Essere uniti nell'educare - Quando la mamma dice una cosa e il papà ne sostiene un'altra siamo di fronte a un enorme problema: i figli restano disorientati e confusi, convinti addirittura di dover prendere una posizione di favoritismo. Dunque, per educare al rispetto delle regole e a una convivenza civile, il nucleo genitoriale (anche quello “multiplo” delle famiglie allargate) dovrebbe trovare un punto di unione al di là di eventuali diatribe di coppia. Un'idea potrebbe essere quella di fissare una mini riunione per stabilire un programma condiviso di educazione, almeno per quanto riguarda i macrotemi relativi alle problematiche tipiche della crescita: scuola, amicizia, famiglia, emozioni, sessualità, competizione…
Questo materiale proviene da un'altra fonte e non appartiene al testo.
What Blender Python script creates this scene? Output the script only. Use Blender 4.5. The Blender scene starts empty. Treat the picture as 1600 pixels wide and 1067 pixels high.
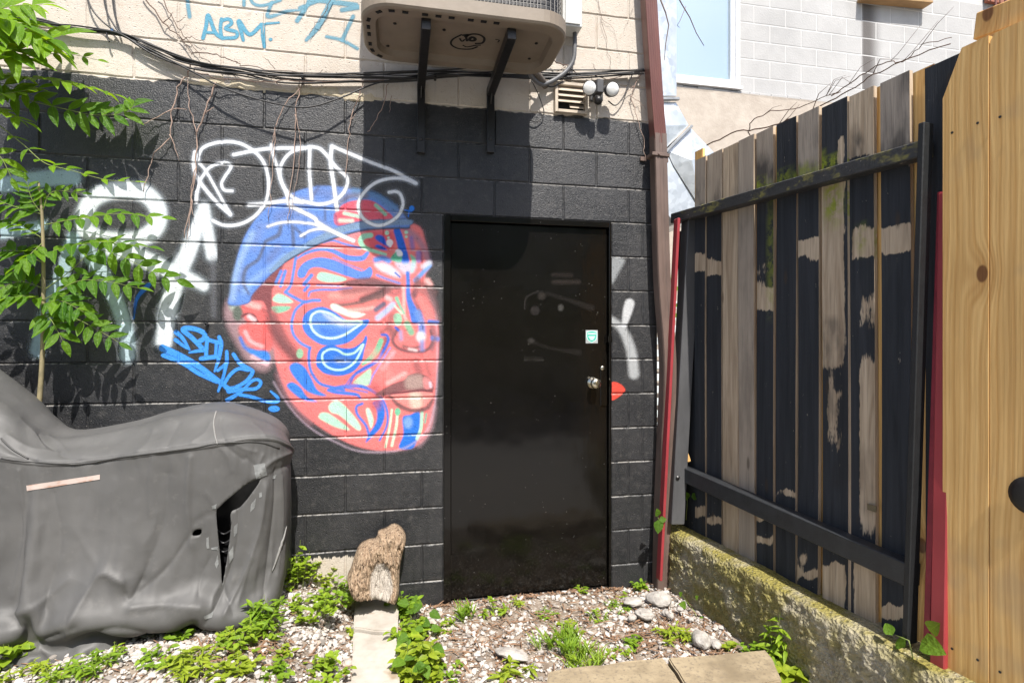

Condivisione delle responsabilità - Se un figlio si comporta male a scuola o, comunque, all'interno della comunità, scatta immediatamente e prepotentemente il “j'accuse” nei confronti dei genitori. Spesso è vero, la responsabilità di un atteggiamento incivile o violento risiede proprio nella non educazione, e soprattutto, come si diceva sopra, nell'esempio incoerente da parte genitoriale. Ma è altrettanto vero che le responsabilità non siano sempre interamente da attribuire a una mamma o a un papà negligenti. Ai figli andrebbe trasmesso, infatti, il concetto che anche durante l'infanzia o l'adolescenza sussista la necessità di prendersi piccole grandi responsabilità individuali: fare i compiti, essere promossi, non esercitare prepotenza, rispettare gli insegnanti…
Non intromettersi sempre in litigi e criticità - Un classico dei classici: i figli litigano e i genitori accorrono all'istante per sedare il confronto, nel peggiore dei casi prendendo una posizione a favore di uno o dell'altro. La vita è costellata di scontri e incontri, perciò sarebbe bene crescere pronti a queste eventualità ed educati a risolverle civilmente e in autonomia. In realtà il lavoro genitoriale per evitare che una lite degeneri in rissa inizia, quindi, ben prima. Mamma e papà dovrebbero fornire, infatti, a un figlio gli strumenti indispensabili (dialogo, comprensione, ascolto, cultura, rispetto per il diverso) e poi lasciare che questi vengano utilizzati in modo indipendente e responsabile.